Why do some people seek more meaning during suffering which can lead them into God or into a particular religion?

Is boredom worse than suffering basically? Because if people spend their energy on a 9-5 job, doing chores about food, socializing, work and entertainment then they don’t have time to ask philosophical questions?
Where do some of the suffering find their energy to ask Philosophical questions? Do they ask them because suffering broke their boredom routine or do they ask them because the suffering alerted them to something higher?

I’d rather not discuss your last paragraph because it deserves another topic. A topic I would call: “The consequences of a thought proven to be 100% true or false”.

I will comment on this though: “Prayer that petitions for something for instance; it might feel like you’re doing something, but you’re asking the deity to change something that supposedly it created to be that way.”

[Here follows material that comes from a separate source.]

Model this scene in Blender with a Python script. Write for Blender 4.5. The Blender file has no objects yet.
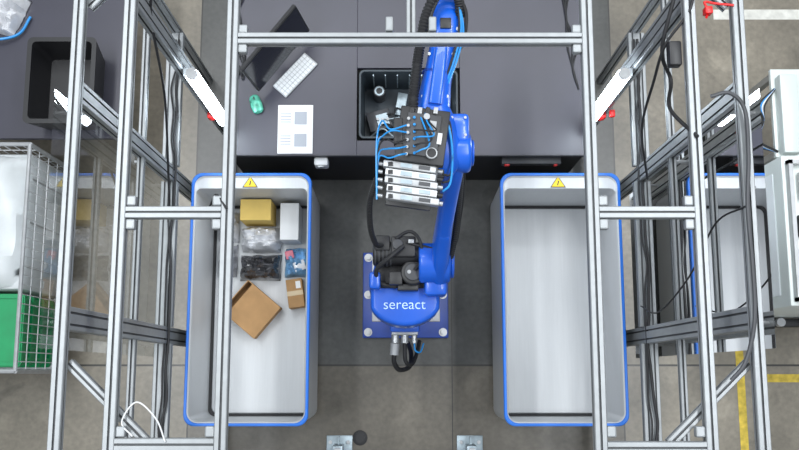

Seems to me you’re seeing this from a rules-based perspective where a deity has created something incorrectly so a request to change something would be in vain.
Whereas I see it as, asking a deity change something for you , and then it changes, would be a way to further appreciate the existence of a deity and also prove a lot of scriptures about the state of this world and the spiritual world, but this is where we’re going to get into the territory of “personal testimonies” which I mentioned above, which we can also discuss in detail in another topic.
You or other atheists for example might explain the change (or answer to prayers) as pure luck, as a statistical anomaly but then at the same token you may reject the fulfillment of prophecies from a prophet (Jesus) which is also a very high statistical anomaly which for someone like me, proves that he’s no average individual.
So there’s a lot to talk about here about thought processes.

Thank you for all your answers.

Yes this is an idea proposed by Max Tegmark.
When I hear this I basically see a creator.